Un fantasma, de voz rasgada, verdad en sus palabras y andar ligero en su cantar, fueron un himno subterráneo que aparecía, rugiente, en las manifestaciones de la Sudáfrica del Apartheid. Haciéndole el quite a la censura que rayaba y prohibía sus discos, el fantasma, de la mano de los piratas que tanto destestan las grandes disqueras de buena familia, se hacía himno, se hacía oración, se hacía rebeldía. Palpitaba en los corazones de seres negros, blancos, verdes y amarillos. Un fantasma, llegado en alguna maleta desde Londres, que cantaba con la suavidad del que siente que se hace las preguntas que le estremecen.
“I wonder about the love you can't find/ And I wonder about the loneliness that's mine / I wonder how much going have you got /And I wonder about your friends that are not / I wonder I wonder I wonder I do / I wonder about the tears in children's eyes / And I wonder about the soldier that dies...”
Había muerto, decían -y por eso era un fantasma- incendiado o de un tiro que él mismo se dio en un concierto. Y un día, uno, de los muchos que corearon sus canciones, y con el suficiente desparche para buscar lo que no se le ha perdido (pero que sí) se pregunta de dónde habrá salido este animal de galaxia, engendrado de alguna parte del alma humana que vibra y no se calla. Y jugando a los jeroglíficos se pone en la tarea de buscar el origen de ese río seco que sigue sonando por entre las piedras. Perspicacia, un atlas, algo de Google le sirvieron al ocioso agradecido para hallar la ruta y descubrir que el fantasma seguía vivo, “pero” sin fama.
Un nadie, obrero de construcción, con mucho porte, mucho silencio, mucha austeridad y nada de reconocimiento mediático o dinero. “El hombre que había sido himno, que fue más grande que Elvis o Los Beatles, con ventas calculadas en medio millón de copias en Sudáfrica, no tenía idea de nada de eso” dijo el que nos presentó la película, como lamentando por el “pobre” Sixto, que así se llama el hombre fantasma, no hubiera disfrutado de fama y dinero en su momento. “Los que piratearon sus discos le privaron de esa posibilidad”... Al parecer yo vi otra película ese día. Una en la que Sixto, incrédulo, junto con su familia va a esa tierra distante donde su semilla había crecido y había sido bosque, para comprobar que, en efecto, la gente adoraba sus canciones y las cantaba con las tripas en los 50 o más conciertos que le organizaron al fantasma que volvió anciano de la muerte, y que tornó, una vez terminadas las giras, a su trabajo de siempre, y a su casita de siempre, con su perro y sus hijos de siempre. Y le dio el dinero a quién lo quiso o necesitó, y le contó a sus amigos lo que le pasó como quien cuenta un sueño que no se puede creer, pero que mejor que haya sido como fue, un sueño. Sixto es una oveja Selma, hijo de sangre india y mexicana, que cantaba de espaldas al público para que solo sonara su voz, que sabe que la felicidad no son las cosas que compras, sino lo que haces con tu vida. Si comes, duermes y amas, ya está.

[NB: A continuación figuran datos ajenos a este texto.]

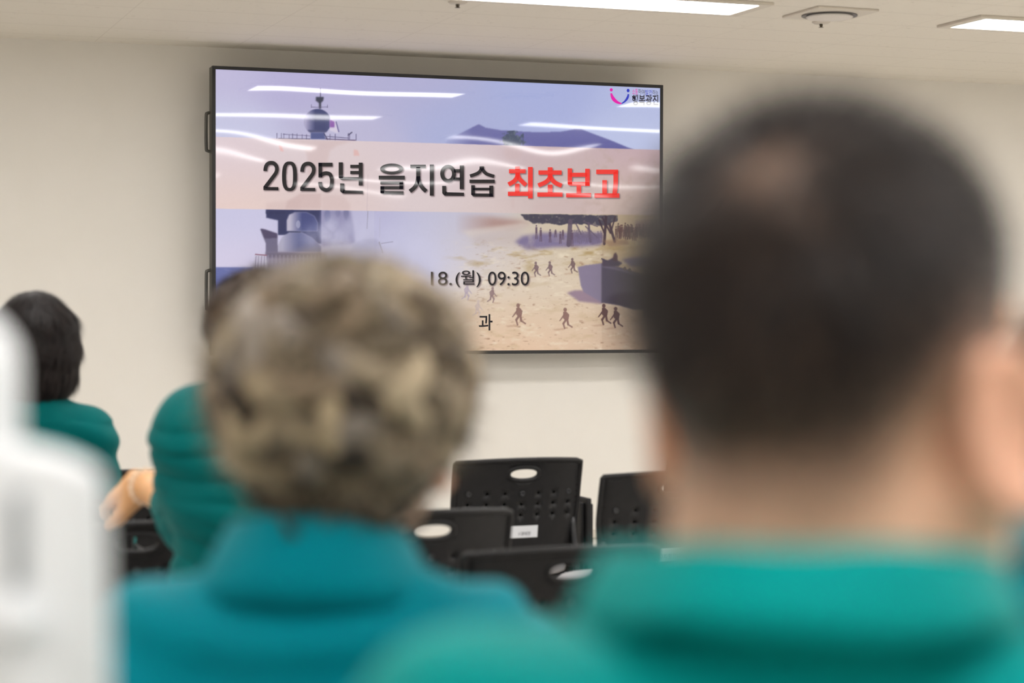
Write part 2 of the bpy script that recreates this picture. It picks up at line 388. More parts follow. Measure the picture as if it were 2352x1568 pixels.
for x in range(616, 740, 9): ln(x, 586, x, 604, 2, (178, 172, 192), .5)
put(poly([(586, 583), (612, 585), (616, 636), (578, 636)], 1), (198, 192, 212)); ln(587, 584, 612, 586, 2.5, (140, 90, 112)); 
for x in (588, 594, 601, 608): ln(x, 588, x-3, 632, 1.2, (130, 118, 148))
# right of the seam: smoke over the rest of the ship
put(poly([(738, 481), (805, 483), (812, 520), (815, 560), (738, 566)], 3), (126, 122, 164)); put(ell(752, 495, 7, 16, .6), (84, 88, 136), .7); put(ell(795, 490, 6, 14, .6), (84, 84, 128), .7); put(ell(776, 488, 6, 10, .6), (96, 96, 140), .6)
put(poly([(807, 580), (810, 560), (836, 548), (866, 549), (872, 558), (880, 580)], 2), (168, 166, 200)); ln(876, 559, 902, 555, 2, (126, 122, 150)); ln(845, 484, 843, 525, 1.8, (140, 134, 160)); ln(873, 500, 872, 545, 1.2, (176, 172, 196)); ln(871, 556, 879, 580, 2.5, (120, 112, 120))
sm = np.zeros_like(xx)
for x, y, r, a in ((722, 545, 26, .5), (712, 535, 14, .4), (745, 540, 28, .7), (760, 520, 24, .6), (785, 545, 30, .7), (770, 560, 30, .6), (800, 530, 28, .6), (830, 540, 28, .45), (900, 590, 60, .7), (960, 600, 60, .7), (850, 520, 30, .35)):
    sm = np.maximum(sm, a*np.exp(-(((xx-x)/r)**2+((yy-y)/r)**2)))
put(np.clip(sm*(1.05+.6*fb(26, 12)), 0, .92), (204, 202, 228))
# beach
put(poly([(1040, 494), (1075, 494), (1120, 497), (1185, 505), (1220, 513), (1180, 524), (1090, 533), (1040, 535)], 6)*np.clip((xx-1045)/90, 0, 1), (172, 136, 128), .85)
put(poly([(1060, 530), (1200, 512), (1215, 518), (1080, 545)], 4), (220, 208, 200), .6)
put(poly([(1075, 540), (1200, 525), (1190, 560), (1100, 565)], 8), (196, 180, 176), .6)
sand = np.clip((xx-1010)/110, 0, 1)*np.clip((yy-545)/25, 0, 1)
put(sand*np.clip(fb(34, 20, .35)*2.2-.15, 0, 1)*np.clip((660-yy)/70, .25, 1), (176, 150, 104), .85)
put(sand*np.clip(fb(22, 24, .4)*2.2-.3, 0, 1), (240, 226, 202), .6)
put(sand*np.clip(fb(12, 28, .35)*2.4-.75, 0, 1), (150, 112, 90), .7)
put(np.clip((xx-1380)/30, 0, 1)*np.clip((yy-540)/10, 0, 1)*np.clip((600-yy)/20, 0, 1), (198, 170, 118), .4)
put(poly([(1182, 556), (1200, 542), (1240, 535), (1384, 533), (1384, 562), (1340, 566), (1270, 568), (1210, 574)], 4)*np.clip(.95+fb(16, 31)*.5, 0, 1), (128, 116, 150))
can = np.clip(poly([(1192, 490), (1420, 494), (1418, 508), (1400, 516), (1380, 520), (1350, 516), (1310, 514), (1285, 517), (1260, 513), (1225, 514), (1206, 503)], 2)*1.1+.9*fb(8, 33, .8)*blur(poly([(1196, 490), (1420, 494), (1418, 520), (1210, 514)], 1), 3), 0, 1)*(yy > 491)*np.clip(yy-(489.5+(xx-1190)*.016), 0, 1)
put(np.clip(can*2-.7, 0, 1), (72, 68, 84)); put(np.clip(can*2-.7, 0, 1)*np.clip(fb(6, 35)*3-.6, 0, 1), (110, 112, 100), .6)
def stander(x, y, h, col, a):
    put(ell(x, y-h*.42, 1.9, 2.3, .4), col, a); put(poly([(x-2.6, y-h*.32), (x+2.6, y-h*.32), (x+2.9, y), (x+1.8, y+h*.1), (x-1.8, y+h*.1), (x-2.9, y)], 0), col, a)
    put(line(x-1.2, y+h*.08, x-1.8, y+h*.5, 2), col, a); put(line(x+1.2, y+h*.08, x+1.9, y+h*.5, 2), col, a)
for a in ((1310, 508, 1306, 562, 10), (1322, 512, 1335, 538, 3), (1352, 512, 1356, 555, 5), (1345, 520, 1372, 545, 3), (1340, 508, 1372, 520, 2.5)): ln(*a, (96, 82, 100), .9)
for a in ((1392, 498, 1388, 560, 6), (1413, 498, 1404, 530, 3.5), (1400, 515, 1412, 555, 6), (1384, 500, 1402, 535, 4), (1376, 505, 1390, 540, 4)): ln(*a, (62, 46, 62), .95)
rp = np.random.default_rng(3)
for x, y, h in ((1232, 532, 32), (1242, 538, 32), (1263.5, 541, 30), (1276, 536, 16), (1287, 545, 28), (1293, 539, 22), (1314, 546, 38)): stander(x, y, h, (98, 78, 98), .9)
for i in range(20): stander(1320+i*3.3+rp.uniform(-1, 1), 543+rp.uniform(-3, 6), 24+rp.uniform(-4, 8), (108, 94, 118), .55)
for i in range(34): stander(1416+i*2.8+rp.uniform(-1.5, 1.5), 532+rp.uniform(-6, 6), 28+rp.uniform(-6, 8), (80+rp.uniform(-8, 14), 56, 60), .75)
put(poly([(1384, 552), (1440, 550), (1446, 560), (1400, 566)], 2), (150, 116, 92), .7); put(poly([(1455, 510), (1512, 505), (1512, 525), (1470, 530)], 4), (120, 96, 100), .6)
put(poly([(1428, 596), (1465, 590), (1514, 592), (1514, 612), (1450, 612)], 3), (112, 102, 134), .9)
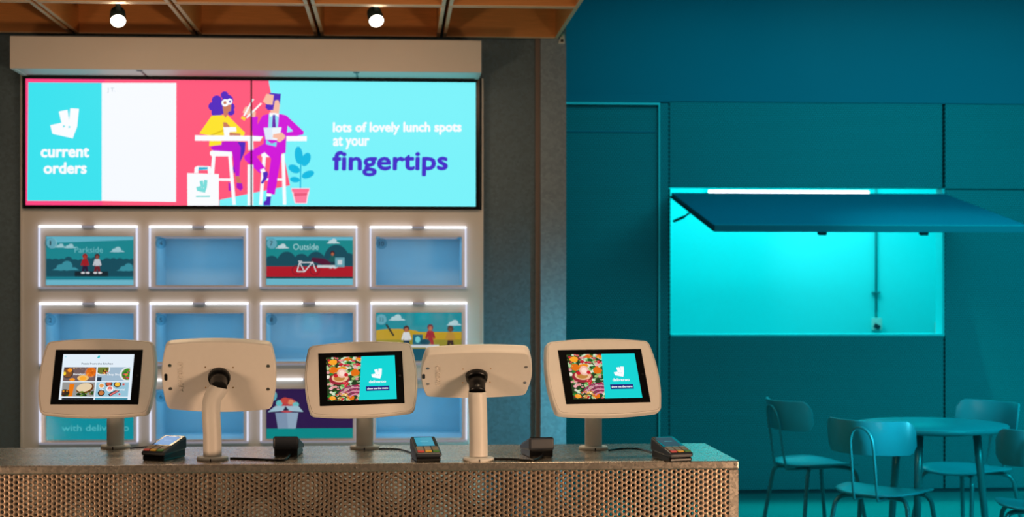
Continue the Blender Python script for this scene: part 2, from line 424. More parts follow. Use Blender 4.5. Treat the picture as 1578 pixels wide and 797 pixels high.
# ============================================================ KITCHEN ITEMS
tl = empty('tube_light', P(1215, 297, 11.0))
half = (PX(1345, 11.0) - PX(1085, 11.0)) / 2
tb = MB(); tb.tube([(-half + 0.03, 0, 0), (half - 0.03, 0, 0)], 0.016, 14); tb.build('glow_tube', M['tube'], tl)
tb = MB(); tb.box(-half, half, -0.02, 0.02, 0.018, 0.05); tb.box(-half, -half + 0.03, -0.02, 0.02, -0.015, 0.02); tb.box(half - 0.03, half, -0.02, 0.02, -0.015, 0.02)
tb.build('light_housing', M['cyanroom'], tl, bevel=0.003)
for sgn in (-1, 1): MB().tube([(sgn * half * 0.7, 0, 0.05), (sgn * half * 0.7, 0, 2.80 - tl.location.z)], 0.004, 8).build('hanging_rod', M['steel'], tl)
tag(tl, 'glowing white tube light seen above the raised serving flap', 'light')
p = P(1351, 500, ky - 0.02)
c = empty('wall_socket', (p.x, ky, p.z))
MB().box(-0.035, 0.035, -0.05, 0, -0.045, 0.05).build('socket_box', M['panel'], c, bevel=0.006)
MB().box(-0.025, 0.025, -0.056, -0.049, -0.035, 0.0).build('socket_cover', M['darkgrey'], c, rot=(0, R(28), 0), bevel=0.002)
tag(c, 'white socket box at the foot of the pipe on the bright cyan kitchen wall', 'socket')
c = empty('conduit_pipe', (PX(1349, ky), ky - 0.02, p.z + 0.05))
MB().tube([(0, 0, 0), (0, 0, 2.8 - p.z - 0.06)], 0.009, 10).build('pipe', M['chairmetal'], c)
MB().box(-0.03, 0.03, -0.012, 0.02, 0.19, 0.205).build('pipe_clip', M['chairmetal'], c)
tag(c, 'thin vertical teal pipe running down the bright cyan kitchen wall', 'pipe')
p2 = P(1446, 505, ky - 0.02)
c = empty('wall_switch', (p2.x, ky, p2.z))
MB().box(-0.022, 0.022, -0.03, 0, -0.045, 0.045).build('switch_plate', M['panel'], c, bevel=0.006)
MB().box(-0.01, 0.01, -0.036, -0.03, -0.012, 0.012).build('rocker', M['panel'], c, bevel=0.002)
tag(c, 'small white switch box near the right edge of the bright kitchen opening', 'switch')

# serving flap
hz = PZ(1240, 303, YT); Yo = 8.6
oz = PZ(1240, 354, Yo)
fl = empty('serving_flap', (wx0, YT - 0.01, hz))
wF = wx1 - wx0; L = math.hypot(YT - Yo, hz - oz); ang = math.atan2(hz - oz, YT - Yo)
fp = MB().box(0, wF, -L, 0, 0, 0.022)
fp.build('flap_panel', M['flap'], fl, rot=(ang, 0, 0), bevel=0.003)
# Object-space holes on this panel run along X and Y
m, nt, b = new_mat('teal_flap_mesh'); d, h = hole_mask(nt, 0.016, 0.0277, 0.0052, 'Y')
mx = nt.nodes.new('ShaderNodeMix'); mx.data_type = 'RGBA'; nt.links.new(h, mx.inputs[0]); mx.inputs[6].default_value = s2l((8, 108, 138)); mx.inputs[7].default_value = s2l((4, 76, 96))
nt.links.new(mx.outputs[2], b.inputs['Base Color']); fl.children[0].data.materials[0] = m
MB().box(-0.004, wF + 0.004, -L - 0.02, -L, -0.012, 0.03).build('front_rail', M['tealwall'], fl, rot=(ang, 0, 0), bevel=0.003)
for x in (0, wF - 0.02): MB().box(x - 0.006, x + 0.02, -L, 0, -0.012, 0.0).build('side_rail', M['tealdark'], fl, rot=(ang, 0, 0))
for px in (1268, 1425):
    x = PX(px, Yo) - wx0
    MB().box(x - 0.025, x + 0.025, -L + 0.005, -L + 0.04, -0.035, -0.0).build('catch', M['tealdark'], fl, rot=(ang, 0, 0), bevel=0.005)
zs0 = PZ(1034, 341, YT) - hz; ya = -0.62
st = MB(); mid_ = Vector((0.02, ya * 0.55, zs0 + (-(-ya) * math.tan(ang) - 0.02 - zs0) * 0.55)); end_ = Vector((0.008, ya, ya * math.tan(ang) - 0.014))
st.tube([(0.02, 0.005, zs0), mid_], 0.010, 8); st.tube([mid_, end_], 0.006, 8)
st.build('gas_strut', M['tealdark'], fl)
tag(fl, 'teal perforated serving flap propped open over the bright cyan opening', 'awning')

# ============================================================ CEILING CANOPY
ZC = 2.60                                   # underside of the wooden coffers
def ypl(py): return F * (ZC - EYE) / (PY0 - py)
Yb = YW - 0.02; cell = None
xb = [PX(q, Yb) for q in (-74, 115.5, 304.5, 492.5, 680, 862)]
Yf = ypl(10)
hC = 0.15
names_c = ['leftmost wooden ceiling coffer, cut by the picture edge', 'wooden ceiling coffer with the left spotlight hanging in it', 'empty wooden ceiling coffer between the two spotlit ones',
           'wooden ceiling coffer with the right spotlight hanging in it', 'wooden ceiling coffer at the right end beside the teal room']
def coffer(x0, x1, y0, y1, label, rowgroup):
    t = 0.016; g = 0.008
    x0 += g; x1 -= g; y0 += g; y1 -= g
    e = empty('ceiling_coffer', (x0, y0, ZC))
    W_ = x1 - x0; D_ = y1 - y0
    def board(a, b_, c_, d_, nm):
        mb = MB(); mb.box(a, b_, c_, d_, 0.004, hC); o = mb.build(nm, M['wood'], e)
        MB().box(a, b_, c_, d_, 0, 0.004).build('edge_strip', M['woodedge'], o)
    board(0, W_, D_ - t, D_, 'back_board'); board(0, W_, 0, t, 'front_board')
    board(0, t, t, D_ - t, 'side_board'); board(W_ - t, W_, t, D_ - t, 'side_board')
    return tag(e, label, 'ceiling panel', rowgroup)
for i in range(5): coffer(xb[i], xb[i + 1], Yf, Yb, names_c[i], 'wooden ceiling coffers along the locker wall')
nn = ['leftmost', 'second', 'third', 'fourth', 'fifth']
for i in range(5):
    coffer(xb[i], xb[i + 1], Yf - (Yb - Yf), Yf, 'front row wooden coffer at the top picture edge, %s from the left' % nn[i], 'front row of ceiling coffers')
struct(MB().box(xb[0] - 1.5, xb[5], Yf - (Yb - Yf), Yb, ZC + hC + 0.004, ZC + hC + 0.03).build('ceiling_ribbed', M['greenroof']))
mmr, nt, b = new_mat('ribbed_green'); d, h = hole_mask(nt, 0.02, 0.0346, 0.006, 'Y')
mx = nt.nodes.new('ShaderNodeMix'); mx.data_type = 'RGBA'; nt.links.new(h, mx.inputs[0]); mx.inputs[6].default_value = s2l((92, 118, 98)); mx.inputs[7].default_value = s2l((52, 72, 60))
nt.links.new(mx.outputs[2], b.inputs['Base Color']); bpy.data.objects['ceiling_ribbed'].data.materials[0] = mmr
# spotlights in the coffers
for px, lab in ((182, 'lit round ceiling spotlight above the left half of the big display'), (580, 'lit round ceiling spotlight above the right half of the big display')):
    Ys = (Yf + Yb) / 2 - 0.03
    p = P(px, 32, Ys); top = ZC + hC
    s_ = empty('ceiling_spotlight', (p.x, Ys, top))
    MB().lathe([(0.0, 0.0), (0.045, 0.0), (0.045, -0.012), (0.0, -0.012)][1:3], n=24).build('mount_plate', M['lampbody'], s_)
    dz = p.z - top
    tilt = (R(28), 0, R(0))
    MB().tube([(0, 0.0, -0.01), (0, 0, dz + 0.045)], 0.012, 10).build('stem', M['lampbody'], s_)
    hd = MB(); hd.lathe([(0.026, 0.075), (0.034, 0.07), (0.037, 0.0), (0.034, -0.004), (0.034, 0.004)], n=24)
    ho = hd.build('lamp_head', M['lampbody'], s_, loc=(0, 0, dz), rot=(R(-48), 0, R(12)))
    MB().lathe([(0.004, -0.020), (0.016, -0.018), (0.022, -0.011), (0.033, -0.001), (0.033, 0.002)], n=24).build('bulb', M['lamp'], ho)
    tag(s_, lab, 'spotlight', 'spotlights in the wooden ceiling')
    l = bpy.data.lights.new('bulb_light', 'SPOT'); l.energy = 14; l.color = (1, .72, .42); l.spot_size = R(140); l.spot_blend = 0.8; l.shadow_soft_size = 0.03
    lo = bpy.data.objects.new('bulb_light', l); C.objects.link(lo); lo.parent = ho; lo.location = (0, 0, -0.03)
# little white sensor on the end wall
p = P(867, 62, YW - 0.012)
sn = empty('wall_sensor', (p.x - 0.012, YW - 0.01, p.z))
MB().rings([[(-0.012, 0, -0.02), (0.02, 0, -0.02), (0.02, -0.03, -0.02), (-0.012, -0.02, -0.02)], [(0.006, 0, 0.03), (0.02, 0, 0.03), (0.02, -0.02, 0.03), (0.006, -0.015, 0.03)]], sm=False).build('sensor_case', M['white'], sn, bevel=0.002)
MB().box(0.0, 0.012, -0.032, -0.024, -0.012, 0.0).build('sensor_lens', M['black'], sn)
tag(sn, 'small white wedge sensor high on the grey end wall under the coffers', 'sensor')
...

¿qué crees que hubiera pasado si hubieras sido famoso? pregunta el entrevistador. “No sé. La verdad, creo que fue mejor así”. Su hija cuenta que no tiene auto, ni computador y que tuvo que obligarle un teléfono celular “porque me cansé de ir por el barrio buscándole”.
“Buscando a Sugar Man” pareciera ser, a la primera y desde el punto de vista de los que hemos sido criados en el paradigma del dinero en el bolsillo como triunfo en la vida y de la fama como el orgasmo final, una película sobre la paradoja de un hombre que pudo ser famoso y millonario pero a quien las disqueras “bien” y el consumidor zombie no se lo permitieron y que el muy hippie, al final, tampoco quiso. Pero yo creo que no. Por el contrario, es una película que ridiculiza la equivalencia entre poder y felicidad, entre fama y validez, entre ventas y trascendencia. Sus canciones -que pagan el boleto al cine mil veces- SON, aunque no hubieran tenido Grammys (de esos que Homero tira a la basura). Sus letras son su fruto y muy lindo si se convirtieron en vida lejos de casa, pero ya eran desde antes.El documental, muy bien narrado, mejor filmado, emocionante, inspirador y tranquilo, es un recordatorio, en la voz de un hombre tímido de que no tenemos que ser “alguien” porque de entrada ya somos, aunque no lo sepamos.
Bogotá, en el tiempo de los amaneceres.